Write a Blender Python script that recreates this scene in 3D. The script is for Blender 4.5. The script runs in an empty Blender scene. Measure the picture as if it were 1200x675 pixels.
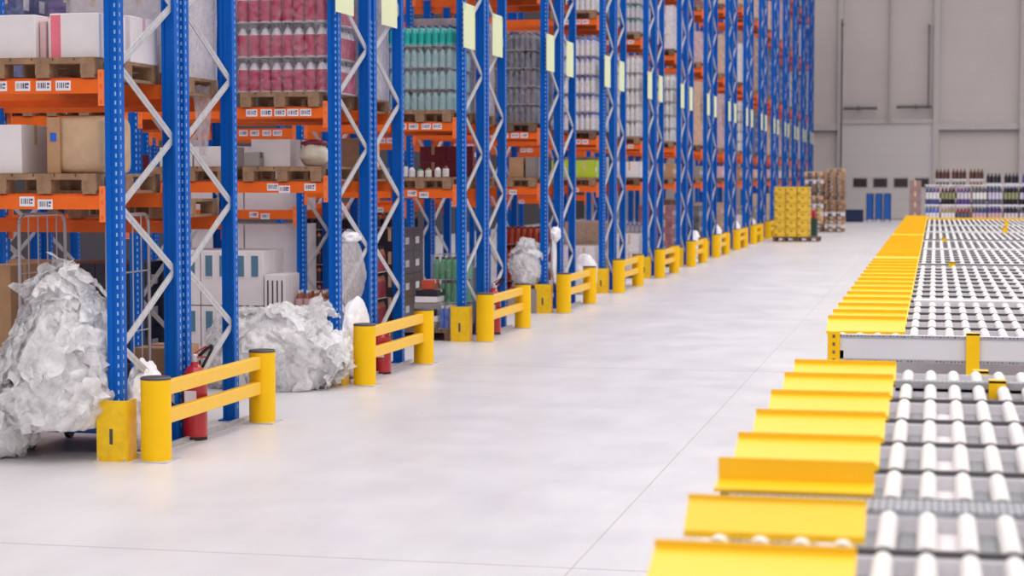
import bpy, math, random
from mathutils import Vector, Matrix, noise
random.seed(7)
C = bpy.context.scene.collection
PI = math.pi
ORD = ['first','second','third','fourth','fifth','sixth','seventh','eighth','ninth','tenth','eleventh','twelfth',
       'thirteenth','fourteenth','fifteenth','sixteenth']

# ------------------------------------------------------------------ materials
def srgb(r, g, b):
    f = lambda v: v/12.92 if v <= .04045 else ((v+.055)/1.055)**2.4
    return (f(r/255), f(g/255), f(b/255), 1)

def mat(name, rgb, rough=.5, metal=0., var=.06, scale=8., bump=0., bscale=40., coat=0., spec=.5, emit=0.):
    m = bpy.data.materials.new(name); m.use_nodes = True
    nt = m.node_tree; b = nt.nodes['Principled BSDF']
    c = srgb(*rgb)
    b.inputs['Roughness'].default_value = rough; b.inputs['Metallic'].default_value = metal
    b.inputs['Specular IOR Level'].default_value = spec
    b.inputs['Coat Weight'].default_value = coat
    tc = nt.nodes.new('ShaderNodeTexCoord')
    n = nt.nodes.new('ShaderNodeTexNoise'); n.inputs['Scale'].default_value = scale; n.inputs['Detail'].default_value = 4
    nt.links.new(tc.outputs['Object'], n.inputs['Vector'])
    r = nt.nodes.new('ShaderNodeValToRGB')
    r.color_ramp.elements[0].position = .3; r.color_ramp.elements[1].position = .7
    r.color_ramp.elements[0].color = tuple(max(0, v*(1-var)) for v in c[:3]) + (1,)
    r.color_ramp.elements[1].color = tuple(min(1, v*(1+var)) for v in c[:3]) + (1,)
    nt.links.new(n.outputs['Fac'], r.inputs['Fac']); nt.links.new(r.outputs['Color'], b.inputs['Base Color'])
    if bump:
        n2 = nt.nodes.new('ShaderNodeTexNoise'); n2.inputs['Scale'].default_value = bscale; n2.inputs['Detail'].default_value = 5
        nt.links.new(tc.outputs['Object'], n2.inputs['Vector'])
        bp = nt.nodes.new('ShaderNodeBump'); bp.inputs['Strength'].default_value = bump; bp.inputs['Distance'].default_value = .02
        nt.links.new(n2.outputs['Fac'], bp.inputs['Height']); nt.links.new(bp.outputs['Normal'], b.inputs['Normal'])
    return m

def film(name, rgb, clear, rough=.2, bump=.6, bscale=9., trans=.45):
    """thin plastic film: part see-through, part milky, part shiny"""
    m = bpy.data.materials.new(name); m.use_nodes = True
    nt = m.node_tree; N = nt.nodes; L = nt.links
    for n in list(N): N.remove(n)
    out = N.new('ShaderNodeOutputMaterial'); tc = N.new('ShaderNodeTexCoord')
    no = N.new('ShaderNodeTexNoise'); no.inputs['Scale'].default_value = bscale; no.inputs['Detail'].default_value = 6
    no.inputs['Distortion'].default_value = 1.2
    L.new(tc.outputs['Object'], no.inputs['Vector'])
    bp = N.new('ShaderNodeBump'); bp.inputs['Strength'].default_value = bump; bp.inputs['Distance'].default_value = .05
    L.new(no.outputs['Fac'], bp.inputs['Height'])
    di = N.new('ShaderNodeBsdfDiffuse'); di.inputs['Color'].default_value = srgb(*rgb)
    tl = N.new('ShaderNodeBsdfTranslucent'); tl.inputs['Color'].default_value = srgb(*rgb)
    m1 = N.new('ShaderNodeMixShader'); m1.inputs[0].default_value = trans
    L.new(di.outputs[0], m1.inputs[1]); L.new(tl.outputs[0], m1.inputs[2])
    tr = N.new('ShaderNodeBsdfTransparent')
    m2 = N.new('ShaderNodeMixShader')
    rp = N.new('ShaderNodeMapRange'); rp.inputs[1].default_value = .3; rp.inputs[2].default_value = .7
    rp.inputs[3].default_value = min(1, clear+.18); rp.inputs[4].default_value = max(0, clear-.18)
    L.new(no.outputs['Fac'], rp.inputs[0]); L.new(rp.outputs[0], m2.inputs[0])
    L.new(m1.outputs[0], m2.inputs[1]); L.new(tr.outputs[0], m2.inputs[2])
    gl = N.new('ShaderNodeBsdfGlossy'); gl.inputs['Roughness'].default_value = rough
    fr = N.new('ShaderNodeLayerWeight'); fr.inputs['Blend'].default_value = .5
    pw = N.new('ShaderNodeMath'); pw.operation = 'POWER'; pw.inputs[1].default_value = 4; L.new(fr.outputs['Facing'], pw.inputs[0])
    ma = N.new('ShaderNodeMath'); ma.operation = 'MULTIPLY_ADD'; ma.inputs[1].default_value = .45; ma.inputs[2].default_value = .04; L.new(pw.outputs[0], ma.inputs[0])
    m3 = N.new('ShaderNodeMixShader')
    L.new(ma.outputs[0], m3.inputs[0]); L.new(m2.outputs[0], m3.inputs[1]); L.new(gl.outputs[0], m3.inputs[2])
    for n in (gl, fr): L.new(bp.outputs['Normal'], n.inputs['Normal'])
    L.new(m3.outputs[0], out.inputs['Surface'])
    return m

def floor_mat():
    m = mat('concrete_floor', (214, 209, 213), .3, var=.05, scale=.6)
    nt = m.node_tree; N = nt.nodes; L = nt.links; b = N['Principled BSDF']
    tc = N['Texture Coordinate']
    n = N.new('ShaderNodeTexNoise'); n.inputs['Scale'].default_value = 1.4; n.inputs['Detail'].default_value = 9; n.inputs['Roughness'].default_value = .65
    L.new(tc.outputs['Object'], n.inputs['Vector'])
    mr = N.new('ShaderNodeMapRange'); mr.inputs[1].default_value = .35; mr.inputs[2].default_value = .7; mr.inputs[3].default_value = .3; mr.inputs[4].default_value = .42
    L.new(n.outputs['Fac'], mr.inputs[0]); L.new(mr.outputs[0], b.inputs['Roughness'])
    st = N.new('ShaderNodeTexNoise'); st.inputs['Scale'].default_value = .55; st.inputs['Detail'].default_value = 10; st.inputs['Roughness'].default_value = .7
    mp = N.new('ShaderNodeMapping'); mp.inputs['Scale'].default_value = (1.6, .5, 1)
    L.new(tc.outputs['Object'], mp.inputs['Vector']); L.new(mp.outputs[0], st.inputs['Vector'])
    r = N.new('ShaderNodeValToRGB'); r.color_ramp.elements[0].position = .35; r.color_ramp.elements[0].color = srgb(206, 202, 204)
    r.color_ramp.elements[1].position = .62; r.color_ramp.elements[1].color = srgb(219, 215, 217)
    L.new(st.outputs['Fac'], r.inputs['Fac']); L.new(r.outputs['Color'], b.inputs['Base Color'])
    return m

def perforated(name, rgb, hole, pitch=.05, frac=.3):
    """galvanised sheet punched with rows of small holes"""
    m = mat(name, rgb, .45, .15, .1, 30)
    nt = m.node_tree; N = nt.nodes; L = nt.links; b = N['Principled BSDF']
    tc = N['Texture Coordinate']
    mp = N.new('ShaderNodeMapping'); mp.inputs['Scale'].default_value = (1/pitch,)*3
    L.new(tc.outputs['Object'], mp.inputs['Vector'])
    v = N.new('ShaderNodeTexVoronoi'); v.inputs['Scale'].default_value = 1; v.inputs['Randomness'].default_value = .12
    L.new(mp.outputs[0], v.inputs['Vector'])
    lt = N.new('ShaderNodeMath'); lt.operation = 'LESS_THAN'; lt.inputs[1].default_value = frac
    L.new(v.outputs['Distance'], lt.inputs[0])
    mx = N.new('ShaderNodeMixRGB'); L.new(lt.outputs[0], mx.inputs[0])
    ramp = [n for n in N if n.type == 'VALTORGB'][0]
    L.new(ramp.outputs['Color'], mx.inputs[1]); mx.inputs[2].default_value = srgb(*hole)
    L.new(mx.outputs[0], b.inputs['Base Color'])
    return m

M = {}
M['floor'] = floor_mat()
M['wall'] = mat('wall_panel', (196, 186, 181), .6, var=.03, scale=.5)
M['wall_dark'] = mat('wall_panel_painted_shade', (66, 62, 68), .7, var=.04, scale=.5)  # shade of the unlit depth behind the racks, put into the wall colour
M['trim'] = mat('wall_trim', (186, 178, 177), .5)
M['steel_dark'] = mat('dark_steel', (95, 90, 92), .5, .3)
M['door'] = mat('door_panel', (200, 193, 191), .45, var=.02)
M['pane'] = mat('dark_pane', (62, 50, 54), .15)
M['blue'] = mat('blue_paint', (0, 94, 190), .45, var=.05, scale=5, spec=.2)
M['slot'] = mat('slot_edge', (150, 186, 226), .4)
M['orange'] = mat('orange_paint', (240, 104, 20), .42, var=.08, scale=4)
M['orange2'] = mat('orange_connector', (250, 128, 66), .45, var=.05)
M['galv'] = mat('galvanised_steel', (206, 205, 210), .38, .35, .1, 20)
M['galv_plain'] = mat('galvanised_sheet', (218, 217, 222), .45, .0, .04, 3)
M['perf'] = perforated('punched_steel', (164, 164, 170), (84, 84, 92), .022, .36)
M['pan'] = perforated('mesh_tray', (128, 128, 132), (58, 58, 64), .022, .38)
M['yellow'] = mat('yellow_paint', (254, 198, 0), .45, var=.04, scale=6, spec=.3)
M['yellow_glare'] = mat('yellow_rail', (252, 198, 62), .45, var=.03)  # rail yellow lightened, glare put into the colour
M['yellow_plate'] = mat('yellow_plate_paint', (255, 200, 26), .38, var=.03, scale=3)
M['yellow_guard'] = mat('yellow_guard_paint', (246, 196, 8), .45, var=.12, scale=14)
M['crate'] = mat('crate_plastic', (254, 206, 62), .5, var=.06)
M['cap'] = mat('grey_cap', (74, 70, 76), .5)
M['black'] = mat('black_rubber', (30, 28, 30), .6)
M['red'] = mat('red_enamel', (186, 30, 40), .3, coat=.3)
M['white'] = mat('white_board', (232, 224, 226), .6, var=.03)
M['roller'] = mat('roller_white', (238, 233, 230), .45, var=.03)
M['label'] = mat('label_paper', (236, 230, 236), .6, var=.03)
M['ink'] = mat('label_ink', (92, 86, 110), .6)
M['sign'] = mat('pale_sign', (232, 240, 196), .5, var=.03, scale=2)
M['wood'] = mat('pallet_wood', (152, 118, 90), .75, var=.25, scale=14)
M['wood_dark'] = mat('pallet_wood_old', (116, 90, 72), .8, var=.25, scale=14)
M['carton'] = mat('brown_carton', (182, 140, 104), .75, var=.08)
M['tan'] = mat('tan_carton', (212, 178, 142), .75, var=.08)
M['peach'] = mat('peach_carton', (226, 182, 146), .7, var=.08)
M['cream'] = mat('cream_cloth', (226, 214, 194), .7, var=.05)
M['pink'] = mat('pink_print', (232, 118, 136), .6)
M['grey_box'] = mat('grey_carton', (150, 140, 136), .7)
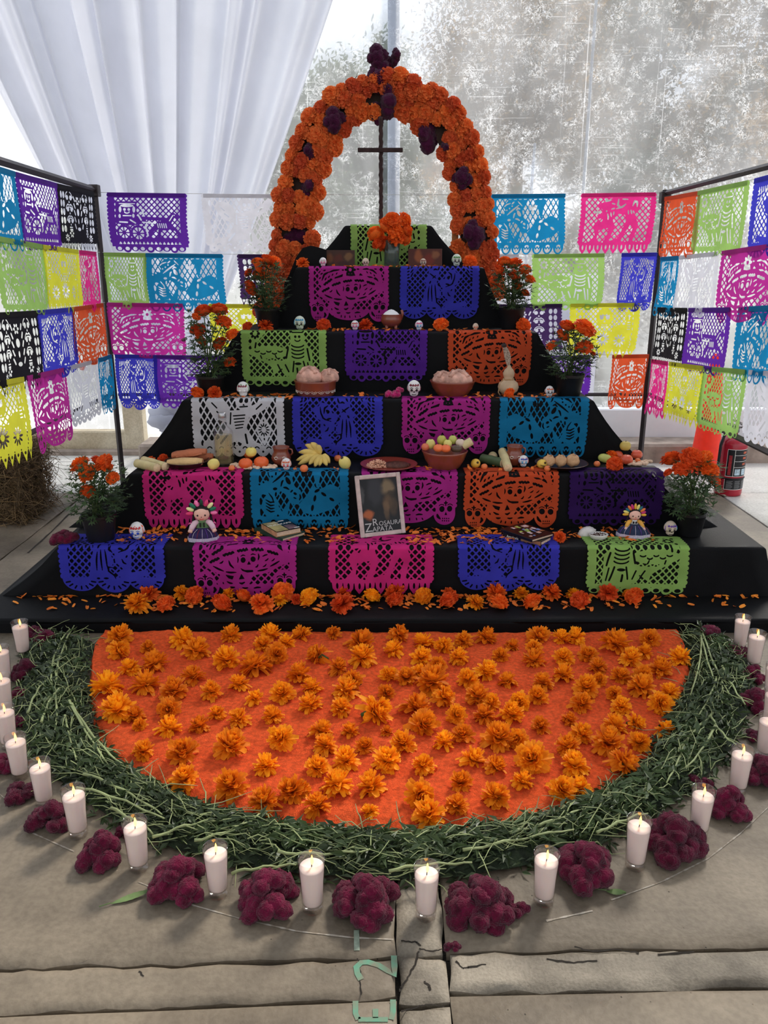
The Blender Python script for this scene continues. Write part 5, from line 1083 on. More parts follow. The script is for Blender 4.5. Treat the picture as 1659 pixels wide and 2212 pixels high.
for st, xa, xb, ya, yb, n_ in PS + extra:
    for k in range(n_):
        x, y = R.uniform(xa, xb), R.uniform(ya, yb); p = tread(st, x, y, .012, R.uniform(.03, .5) if st >= 4 else None); e = (R.gauss(0, .3), R.gauss(0, .3), R.uniform(0, 6.28))
        sc_ = R.uniform(.85, 1.35)
        if st <= 2 and np_ < 296:
            np_ += 1; zn = ZN[(st, xa)] if (st, xa) in ZN else ''; o = link_mesh('marigold_petal', PET[R.randrange(5)], None, None, (p.x, p.y, p.z + .003), e, sc_); tag(o, PL[st] + zn, 'petal', 'loose petals on tier %d' % st + zn)
        else:
            M_ = Matrix.Translation((p.x, p.y, p.z + .003)) @ Matrix.Rotation(e[2], 4, 'Z') @ Matrix.Rotation(e[0], 4, 'X') @ Matrix.Rotation(e[1], 4, 'Y'); me = PET[R.randrange(5)]
            stuff.add([M_ @ (v.co * sc_) for v in me.vertices], [tuple(f.vertices) for f in me.polygons])
tag(stuff.build('scattered_petals', MATS['loose petals']), 'scattered orange marigold petals on the upper black tiers', 'petals', kind='stuff')

# ================================================================== border of green stalks
outer = [at_z(x, y, 0) for x, y in [(60, 1385), (48, 1440), (42, 1500), (48, 1570), (70, 1630), (130, 1690), (190, 1740), (270, 1790), (360, 1835), (480, 1868), (640, 1895), (760, 1905), (880, 1908), (1000, 1900), (1120, 1880), (1240, 1845), (1350, 1800), (1450, 1745), (1520, 1690), (1580, 1620), (1612, 1550), (1625, 1480), (1610, 1420), (1560, 1380)]]
inn = [at_z(x, y, 0) for x, y in [(200, 1392), (192, 1440), (188, 1490), (195, 1550), (215, 1610), (262, 1665), (330, 1700), (400, 1735), (490, 1762), (620, 1790), (760, 1805), (870, 1810), (980, 1803), (1090, 1788), (1190, 1765), (1280, 1730), (1345, 1700), (1400, 1650), (1425, 1600), (1455, 1545), (1480, 1490), (1492, 1450), (1488, 1410), (1462, 1378)]]
OU, IN = dens(outer, 201), dens(inn, 201)
M_gr1 = pm('cut green leaves', (62, 78, 44), rough=.5, var=.5, scale=7, trans=.12, spec=.45); M_gr2 = pm('pale cut stalks', (148, 158, 108), rough=.5, var=.25, scale=9, spec=.3)
def band(u, v):
    k = u * 200; i = min(199, int(k)); t = k - i; a = IN[i].lerp(IN[i + 1], t); b = OU[i].lerp(OU[i + 1], t); return a.lerp(b, v), (OU[i + 1] - OU[i]).normalized(), (b - a).normalized()
def hgt(v): return .062 * max(0, sin(pi * min(1, max(0, .06 + v * .9)))) ** .7
R = random.Random(77); lf = MB(); stk = MB()
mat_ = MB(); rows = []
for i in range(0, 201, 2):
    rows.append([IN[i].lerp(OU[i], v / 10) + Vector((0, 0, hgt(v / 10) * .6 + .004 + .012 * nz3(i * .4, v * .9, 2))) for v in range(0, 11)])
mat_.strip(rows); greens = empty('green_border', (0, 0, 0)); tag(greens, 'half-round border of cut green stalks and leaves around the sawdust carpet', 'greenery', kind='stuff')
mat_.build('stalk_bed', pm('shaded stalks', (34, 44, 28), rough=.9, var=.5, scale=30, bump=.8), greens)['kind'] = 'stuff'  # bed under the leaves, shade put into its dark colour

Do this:
Please reproduce, word for word, every line from the first line of the records above through the line containing "return (f(r/255), f(g/255), f(b/255), 1)", and leave out the pictures.

Response to this exercise:
Write a Blender Python script that recreates this scene in 3D. The script is for Blender 4.5. The script runs in an empty Blender scene. Measure the picture as if it were 1200x675 pixels.
import bpy, math, random
from mathutils import Vector, Matrix, noise
random.seed(7)
C = bpy.context.scene.collection
PI = math.pi
ORD = ['first','second','third','fourth','fifth','sixth','seventh','eighth','ninth','tenth','eleventh','twelfth',
       'thirteenth','fourteenth','fifteenth','sixteenth']

# ------------------------------------------------------------------ materials
def srgb(r, g, b):
    f = lambda v: v/12.92 if v <= .04045 else ((v+.055)/1.055)**2.4
    return (f(r/255), f(g/255), f(b/255), 1)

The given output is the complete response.